The next question is from John Franzreb with Sidoti & Company. Your line is open.

John Franzreb

Analyst

Good morning, everyone, and thanks for taking the questions. Last quarter, the expectation was you would get the utilization rate roughly to 80% to 85% by the end of the first quarter. Is that still the expectation or has it moved one way or the other, can you explain why?

Mike Williams

Analyst

No, I mean, if you look at our rate of our ramp up progress, it's progressing that way. And we fully expect to be prepared for a significant improvement in our utilization rate in Q2, as we finish our ramp-up in Q1.

John Franzreb

Analyst

Okay. And so, the 80% to 85% bogey is still in play or not?

Mike Williams

Analyst

That's our target.

John Franzreb

Analyst

Okay. And I assume that you are starting to place orders into the third quarter at this point, how is that looking compared to the demand profile in the first-half of the year?

Mike Williams

Analyst

Well, you have to recall that 70% of our sales is already on contractual commitments for annual pricing, the remaining 3% are negotiated prices either on a quarterly or semi, annual basis. And we just announced two price increases, as Kris mentioned in his comments, one for our tubular products, one for our bar products, we fully expect that to continue into the second-half of the year.

John Franzreb

Analyst

Okay. And is there ever been a noticeable change in the demand profile at your customer base and any kind of venting concerns about global economic conditions?

Mike Williams

Analyst

Well, I mean, look, we can with all the things that are going on globally, we're concerned. However, what our customers are telling us, as they see stable and steady demand, there are pockets of sub-sectors within our market segments that are accelerating their demand, and we're reacting to that accordingly. So, our lead times are actually out to the end of Q2 and beginning to enter into Q3. So, more to come on that, but with some of the uncertain global uncertainty, some of the domestic uncertainty, we always keep our eye on the ball, and we'll see how things progress.

Kristopher Westbrooks

Analyst

The benefit that we have going forward with the footprint that we have today is we're not out there chasing the type of volume we may have had a couple of years ago.

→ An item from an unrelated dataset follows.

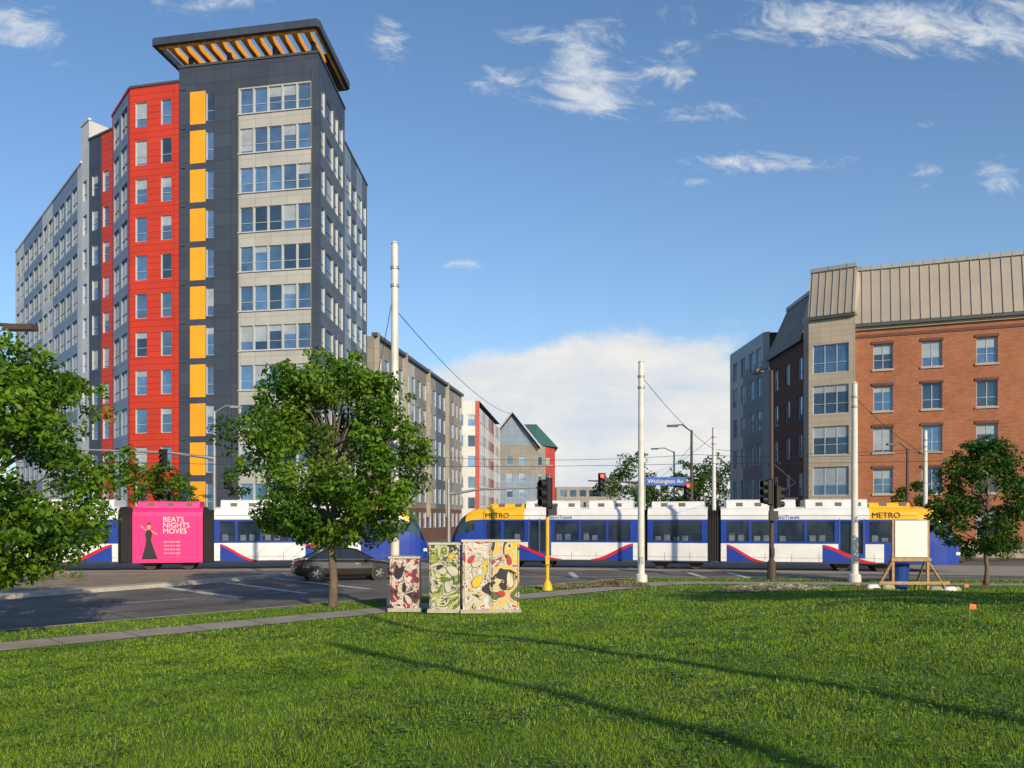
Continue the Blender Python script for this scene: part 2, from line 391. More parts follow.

So, it's that 800,000 to 900,000 ship tons that we're targeting as we move forward and feel good about the demand in that range as we move forward.

John Franzreb

Analyst

Great, thanks for taking the questions.

Kristopher Westbrooks

Analyst

Thanks.

Operator

Operator

[Operator Instructions] The next question is from Dave Storms with Stonegate. Your line is open.

Dave Storms

Analyst

Hey, just a follow-up question on a melt shop utilization and the strong demand that you're seeing, is there a scenario where you continue using some of that third-party melt shop, just to cater to meet that demand throughout 2023 or is that expected to phase out as you get your own melt shop utilization back up to that 80%, 85% range?

Mike Williams

Analyst

Yes, that's part of our strategy. We believe that we can flex with market demand using third-party melt. And as long as there's profit to be added in it and converting that third-party melted into our finished products, we're going to pursue that. If there isn't, we won't. Does it make sense?

Dave Storms

Analyst

That's a perfect answer. Thank you.

Operator

Operator

Showing no further questions at this time, and this will conclude today's conference call. Thank you for participating. You may now disconnect.